Der dreimalige Wimbledonsieger zog sich eine blaue Trainingsjacke über das schwarze Polo-Shirt und ließ sich zu einem befriedigten Lächeln hinreißen. Pflicht erfüllt, Härtetest bestanden, jetzt kommt die nächste Prüfung - so ließ sich der Gesichtsausdruck des 46-Jährigen deuten. Mit dem Sieg auf dem Heiligen Rasen von Wimbledon haben Djokovic & Becker zuletzt alle Zweifler und Spötter verstummen lassen, die das Engagement des Leimeners für einen misslungenen PR-Gag hielten und sich seitdem permanent fragen, was der Ex-Profi der Nummer eins der Welt eigentlich beibringen will.

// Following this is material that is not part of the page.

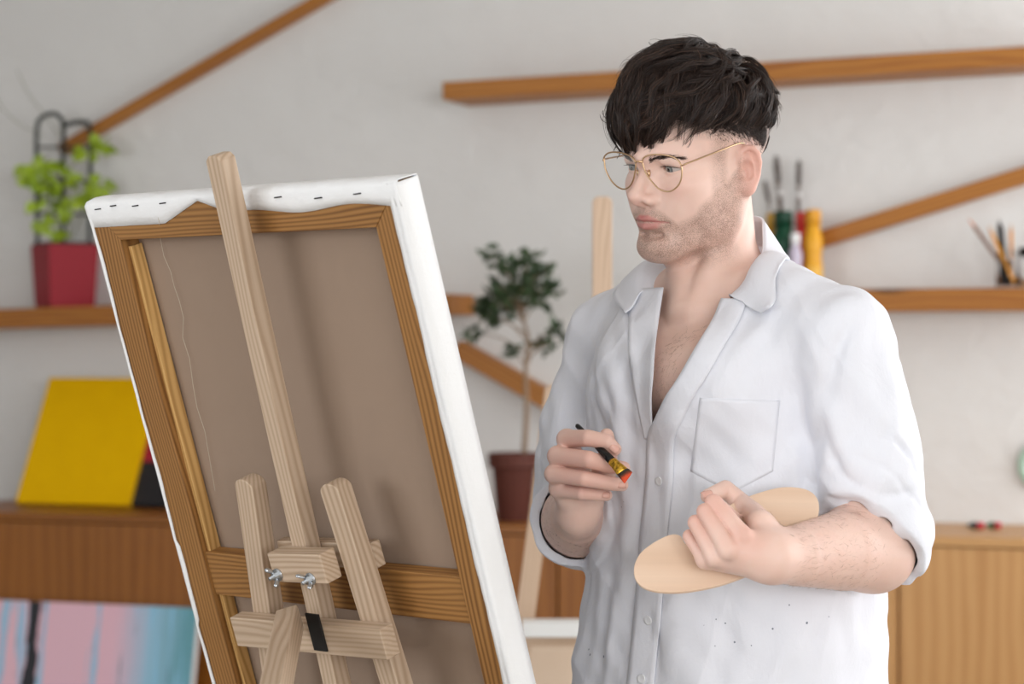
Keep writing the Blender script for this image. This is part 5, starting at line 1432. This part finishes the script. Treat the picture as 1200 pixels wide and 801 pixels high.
# --- paint bottles, brushes on the right shelf
zr = SHZ_R(930); Yb = wpt(930, 300, .11).y; sb = Yb / F_PX
def bottle(px, off, w, h, neck, cols, label, cap=None, capcol=None):
    p = shelf_pt(px, off, zr); R = w * sb / 2; H = h * sb; Nn = neck * sb / 2
    root = empty('paint_bottle', p, label, 'bottle', 'paint bottles on the right shelf'); M_ = Matrix.Translation(p)
    mt = plain('bottle_' + str(px), cols[0], .3)
    prof = [(0, 0), (R * .94, 0), (R, .004), (R, H * .30), (R * .90, H * .36), (R * .90, H * .46), (R, H * .52), (R, H * .62), (R * .86, H * .70), (Nn, H * .76), (Nn, H * .82), (0, H * .82)]
    mb = MB(); mb.lathe(prof, 28); mb.build('body', mt, root, M_, smooth=True)
    mb = MB(); mb.lathe([(0, H * .80), (Nn * 1.12, H * .80), (Nn * 1.12, H * .985), (Nn * 1.0, H), (0, H)], 24); mb.build('cap', plain('cap_' + str(px), cols[1], .35), root, M_, smooth=True)
    if len(cols) > 2:
        mb = MB(); mb.lathe([(R * 1.004, H * .04), (R * 1.006, H * .05), (R * 1.006, H * .27), (R * 1.004, H * .28)], 28); mb.build('label', plain('label_' + str(px), cols[2], .6), root, M_, smooth=True)
    return root
bottle(906, .05, 20, 92, 15, ((190, 140, 40), (206, 160, 60)), 'ochre paint bottle at the left end of the bottle row on the shelf')
bottle(918, .12, 28, 93, 20, ((12, 66, 44), (16, 60, 42), (30, 90, 66)), 'dark green paint bottle on the shelf behind the man\'s collar')
bottle(932, .16, 16, 66, 10, ((206, 196, 214), (244, 244, 246)), 'small white capped paint bottle between the green and the red bottles')
bottle(941, .09, 20, 92, 16, ((214, 58, 50), (216, 66, 58), (236, 220, 216)), 'red paint bottle on the shelf beside the yellow one')
bottle(953, .12, 22, 94, 16, ((232, 168, 40), (226, 160, 50), (240, 190, 90)), 'yellow paint bottle at the right end of the bottle row on the shelf')
m_hand = plain('brush_handle_grey', (112, 104, 100), .5); m_ferr = plain('brush_ferrule', (176, 172, 170), .3, Metallic=.8); m_hog = plain('brush_hair', (96, 88, 84), .8)
# jar behind the bottles that holds the brushes
def brush_up(px0, py0, px1, py1, off, label, wid=7, tipc=None, name='paint_brush', hair=True):
    a = wpt(px0, py0, off); b = wpt(px1, py1, off); d = (b - a); L = d.length; d.normalize()
    y = W_OUT.cross(d).normalized(); z = d.cross(y); root = empty(name, a, label, 'brush', 'brushes in the jar behind the bottles'); fm = frame_m(a, y, z, d); r = wid * a.y / F_PX / 2
    mb = MB(); mb.lathe([(0, 0), (r * .5, 0), (r * .62, L * .2), (r * .72, L * .66), (0, L * .66)], 12); mb.build('handle', m_hand, root, fm, smooth=True)
    mb = MB(); mb.lathe([(r * .74, L * .62), (r * .8, L * .80), (0, L * .80)], 12); mb.build('ferrule', m_ferr, root, fm, smooth=True)
    mb = MB(); mb.lathe([(r * .8, L * .79), (r * 1.0, L * .88), (r * .8, L * .97), (0, L)], 12); mb.build('bristles', tipc or m_hog, root, fm, smooth=True)
    return root
jp = shelf_pt(921, .05, zr)
jar = empty('brush_jar', jp, 'jar of brushes standing behind the green paint bottle', 'jar')
mb = MB(); mb.lathe([(0, 0), (.028, 0), (.030, .004), (.030, .19), (.028, .192), (.026, .19), (.026, .006), (0, .006)], 28); mb.build('glass', plain('jar_white', (222, 222, 220), .2), jar, Matrix.Translation(jp), smooth=True)
brush_up(921, 330, 896, 210, .05, 'grey brush leaning furthest left in the jar behind the bottles', 6)
brush_up(923, 330, 909.5, 181, .05, 'tall grey brush in the middle of the jar behind the bottles', 8)
brush_up(934, 330, 936.5, 186, .04, 'upright grey brush behind the red paint bottle', 7)
# --- pencil jar at the right
zq = SHZ_R(1180); pj = shelf_pt(1180, .12, zq); sj = pj.y / F_PX
m_glass = NT('jar_glass'); m_glass.p(Base_Color=(1, 1, 1, 1), Roughness=.05, IOR=1.2); m_glass.b.inputs['Transmission Weight'].default_value = 1.0; m_glass = m_glass.mat
jar = empty('pencil_jar', pj, 'glass jar with pencils and a black marker on the right shelf', 'jar')
mb = MB(); R = 12.5 * sj; H = 42 * sj
mb.lathe([(0, 0), (R, 0), (R * 1.02, .003), (R, H * .86), (R * .94, H), (R * .90, H), (R * .94, H * .85), (R * .95, .006), (0, .006)], 32); mb.build('glass', m_glass, jar, Matrix.Translation(pj), smooth=True)
mb = MB(); mb.lathe([(0, .007), (R * .55, .007), (R * .6, H * .8), (0, H * .8)], 20); mb.build('dark_insert', m_black, jar, Matrix.Translation(pj + V((-.004, 0, 0))), smooth=True)
def pencil(p0, p1, off, w, col, label, name='pencil', tip=None):
    a = wpt(*p0, off); b = wpt(*p1, off); d = b - a; L = d.length; d.normalize(); y = W_OUT.cross(d).normalized(); z = d.cross(y); r = w * sj / 2
    root = empty(name, a, label, name.replace('_', ' '), 'pencils in the glass jar' if name == 'pencil' else None); fm = frame_m(a, y, z, d)
    mb = MB(); mb.lathe([(0, 0), (r, 0), (r, L * .86), (r * .85, L * .88), (0, L * .88)], 6); mb.build('shaft', plain('pencil_' + str(p1[0]), col, .45), root, fm)
    mb = MB(); mb.lathe([(r * .85, L * .87), (r * .2, L), (0, L)], 10); mb.build('tip', plain('ptip_' + str(p1[0]), tip or (206, 160, 120), .6), root, fm, smooth=True)
pencil((1187, 328), (1135, 256), .12, 4.5, (128, 84, 58), 'reddish-brown pencil leaning far left out of the glass jar', tip=(214, 140, 104))
pencil((1188, 330), (1158, 264), .145, 4.2, (222, 150, 40), 'orange pencil leaning left in the glass jar')
pencil((1185, 330), (1185, 262), .095, 4.2, (226, 152, 62), 'upright orange pencil at the right side of the glass jar')
pencil((1178, 330), (1171, 258), .12, 8, (24, 24, 28), 'thick black marker standing in the glass jar', 'marker', tip=(24, 24, 28))
gp = shelf_pt(1206, .12, zq); gj = empty('glass_jar', gp, 'small clear jar with a dark lid at the right end of the shelf', 'jar')
mb = MB(); mb.lathe([(0, 0), (.030, 0), (.032, .004), (.032, .075), (.026, .085), (.026, .095), (.024, .095), (.024, .085), (.029, .074), (.029, .006), (0, .006)], 32); mb.build('glass', m_glass, gj, Matrix.Translation(gp), smooth=True)
mb = MB(); mb.lathe([(0, .088), (.0285, .088), (.0285, .112), (.026, .115), (0, .115)], 28); mb.build('lid', m_black, gj, Matrix.Translation(gp), smooth=True)
# --- paint tubes on the right cabinet
for (xa, xb, off, col, lab) in ((1132, 1153, .22, (64, 62, 60), 'grey paint tube with red cap, the left one on the right cabinet'), (1154, 1173, .20, (66, 92, 58), 'green paint tube with red cap, the right one on the right cabinet')):
    a = wz(wpt(xa, 618, off), CABZ + .011); b = wz(wpt(xb, 618, off), CABZ + .011); d = b - a; L = d.length; d.normalize(); y = UP.cross(d).normalized()
    root = empty('paint_tube', wz(a, CABZ), lab, 'tube', 'paint tubes on the right cabinet'); fm = frame_m(a, d, y, UP)
    mb = MB(); G = []
    for i in range(9):
        t = i / 8; w = .0125; h = .0012 + .0095 * min(t * 1.5, 1); row = []
        for j in range(16):
            q = 2 * math.pi * j / 16; row.append(V((L * .62 * t, w * math.cos(q) * (1 - .1 * t), h * math.sin(q))))
        G.append(row)
    mb.grid(G, wrap=True); mb.build('body', plain('tube' + str(xa), col, .4), root, fm, smooth=True)
    mb = MB(); mb.tube([(L * .60, 0, 0), (L * .66, 0, 0), (L * .68, 0, 0), (L, 0, 0)], [.0108, .006, .0098, .0092], 16); mb.build('cap', plain('tubecap' + str(xa), (196, 24, 52), .4), root, fm, smooth=True)
# --- round plate on the wall at the right edge
pp = wpt(1224, 545, .0); mb = MB(); mb.lathe([(0, .006), (.045, .006), (.052, .012), (.072, .020), (.074, .018), (.05, .004), (.02, .0), (0, 0)], 40)
m_pl = NT('glazed_plate'); _tc = m_pl.n('ShaderNodeTexCoord'); _sx = m_pl.n('ShaderNodeVectorMath', operation='LENGTH'); m_pl.t.links.new(_tc.outputs['Object'], _sx.inputs[0])
m_pl.p(Base_Color=m_pl.ramp(m_pl.math('MULTIPLY', _sx.outputs[1], 12.), [(.55, S((236, 238, 236))), (.7, S((150, 182, 160))), (.86, S((170, 196, 178)))]), Roughness=.25)
tag(mb.build('wall_plate', m_pl.mat, None, frame_m(pp, W_DIR, UP, W_OUT), smooth=True), 'round white plate with green rim hung on the wall above the right cabinet', 'plate')

# --- second easel behind the man
YE = 4.6
e2 = empty('studio_easel', (at(706, 600, YE).x, YE, 0), 'second wooden easel standing empty behind the man', 'easel')
def bar2(name, pts, wpx, y0, t, round_top=True):
    a = at(*pts[0], y0); b = at(*pts[1], y0 + (0.06 if name == 'leg' else 0.0)); d = b - a; d.normalize(); L = (a.z - 0) / -d.z if name in ('leg', 'rear_leg') else (b - a).length
    n = V((0, -1, 0)); y = n.cross(d).normalized(); n = d.cross(y); w = wpx * y0 / F_PX
    out = [(0, w * .3), (0, -w * .3), (w * .2, -w / 2), (L, -w / 2), (L, w / 2), (w * .2, w / 2)] if round_top else [(0, w/2), (0, -w/2), (L, -w/2), (L, w/2)]
    mb = MB(); mb.prism(out, -t, 0); return mb.build(name, m_pale, e2, frame_m(a, d, y, n), bevel=.002)
m_pale = wood('pale_beech', (222, 194, 168), (214, 184, 156), (198, 166, 138), 50, .55, contrast=.6)
bar2('mast', ((706, 230), (706, 800)), 23, YE + .03, .022)
bar2('leg', ((650, 453), (611, 760)), 22, YE, .024)
bar2('leg', ((762, 453), (801, 760)), 22, YE, .024)
bar2('crossbar', ((606, 749), (806, 749)), 17, YE - .005, .03, False)
mb = MB(); a = at(612, 738, YE - .06); b = at(800, 738, YE - .06); mb.box(0, (b - a).length, -.0, .07, -.014, .014); mb.build('tray', m_white, e2, frame_m(a, V((1, 0, 0)), V((0, 1, 0)), UP), bevel=.002)
a = at(706, 720, YE + .06); mb = MB(); L = a.z / math.cos(.42); mb.box(0, L, -.016, .016, 0, .022); d = V((0, math.sin(.42), -math.cos(.42))); y = V((1, 0, 0)); mb.build('rear_leg', m_pale, e2, frame_m(a, d, y, d.cross(y)), bevel=.002)
m_beige = cloth('beige_cloth', (214, 190, 166), (222, 200, 178), 600)
pa = at(600, 758, YE + .56); pb = at(800, 758, YE + .56); hh = pa.z
pr = empty('beige_canvas', (pa + pb) / 2 * 1.0, 'pale beige canvas panel standing low behind the second easel', 'canvas'); pr.location.z = 0; WM[pr.name] = Matrix.Translation(V(((pa.x + pb.x) / 2, pa.y, 0)))
mb = MB(); mb.box(pa.x, pb.x, YE + .56, YE + .585, .0, hh); mb.build('stretched_cloth', m_beige, pr, None, bevel=.003)
# ------------------------------------------------------------------ light and camera
def area(name, loc, rot, sx, sy, power, col=(1, 1, 1)):
    l = bpy.data.lights.new(name, 'AREA'); l.shape = 'RECTANGLE'; l.size = sx; l.size_y = sy; l.energy = power; l.color = col
    o = bpy.data.objects.new(name, l); COL.objects.link(o); o.location = loc; o.rotation_euler = rot; return o
area('window_daylight', (WX + .02, 4.25, 1.8), (0, math.radians(90), 0), 2.1, 3.9, 92, (.985, .99, 1))
area('rear_added_fill', ((fx0 + fx1) / 2, FY - .02, 1.82), (math.radians(90), 0, 0), 3.05, 2.0, 130, (.96, .98, 1))  # added front fill, set at the unseen rear opening
area('left_added_fill', (-5.02, -.5, 1.82), (0, math.radians(-90), 0), 2.0, 3.7, 105, (.9, .95, 1))  # added cool fill for the shaded left sides
w = bpy.data.worlds.new('sky'); scene.world = w; w.use_nodes = True
bg = w.node_tree.nodes['Background']; bg.inputs[0].default_value = (.9, .95, 1, 1); bg.inputs[1].default_value = 1.4
cam = bpy.data.cameras.new('camera'); co = bpy.data.objects.new('camera', cam); COL.objects.link(co)
cam.sensor_width = 36; cam.lens = F_PX / 1200 * 36; co.location = (0, 0, EYE); co.rotation_euler = (math.pi / 2, 0, 0)
cam.clip_start = .05; cam.clip_end = 60
cam.dof.use_dof = True; cam.dof.focus_distance = 2.71; cam.dof.aperture_fstop = 5.6
scene.camera = co
vs = scene.view_settings; vs.view_transform = 'Standard'; vs.look = 'None'; vs.gamma = 1; vs.exposure = 0.02; vs.use_curve_mapping = False
scene.cycles.use_denoising = True
scene.cycles.max_bounces = 8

Djokovic jedenfalls wirkt trotz der suboptimalen US Open-Vorbereitung mit zwei frühen Niederlagen in Toronto und Cincinnati seit Turnierbeginn stabil, konzentriert und selbstsicher. Auch privat läuft alles rund. Im Juli heiratete der US-Open-Sieger von 2011 seine schwangere Jugendfreundin Jelena Ristic und schwärmte danach: „Die letzten Wochen waren die besten in unserem Leben und jetzt wenden wir uns mit neuer Energie den kommenden Herausforderungen zu.“
Zum Beispiel Halbfinalgegner Ken Nishikori. Der Japaner schrieb am Mittwoch Tennis-Geschichte für sein Land. Durch das 3:6, 7:5, 7:6 (9:7), 6:7 (5:7), 6:4 gegen Australian-Open-Sieger Stan Wawrinka aus der Schweiz steht der 24-Jährige als erster Japaner in der Historie des Profi-Tennis im Halbfinale eines Grand-Slam-Turniers. Und dort soll noch lange nicht Schluss sein. Nishikoris amerikanischer Coach Michael Chang, 1989 Sieger der French Open, weiß, wie man Favoriten ärgert und große Titel gewinnt. „Er hat mir gratuliert. Aber er hat auch gesagt: Es ist noch nicht vorbei. Bleib fokussiert und versuch dich zu erholen in den kommenden zwei Tagen“, so Nishikori über die Ansage seines Trainers.
Solche Strategievorgaben hat Serena Williams schon längst nicht mehr nötig. Die an Nummer eins gesetzte Titelverteidigerin aus den USA siegte sich gegen die Italienerin Flavia Pennetta trotz eines 0:3-Rückstands im ersten Satz durch das 6:3, 6:2 mühelos ins Halbfinale und trifft dort am Freitag auf die russische Linkshänderin Jekaterina Makarowa. Im zweiten Semifinale stehen sich die Chinesin Peng Shuai und Caroline Wozniacki aus Dänemark gegenüber. „Hoffentlich kann ich noch zwei Matches gewinnen“, sagte Williams. Mit dem Titel am Sonntag könnte sie in der Grand-Slam-Rangliste mit Martina Navratilova und Chris Evert (je 18) gleichziehen. Besser ist nur Steffi Graf (22).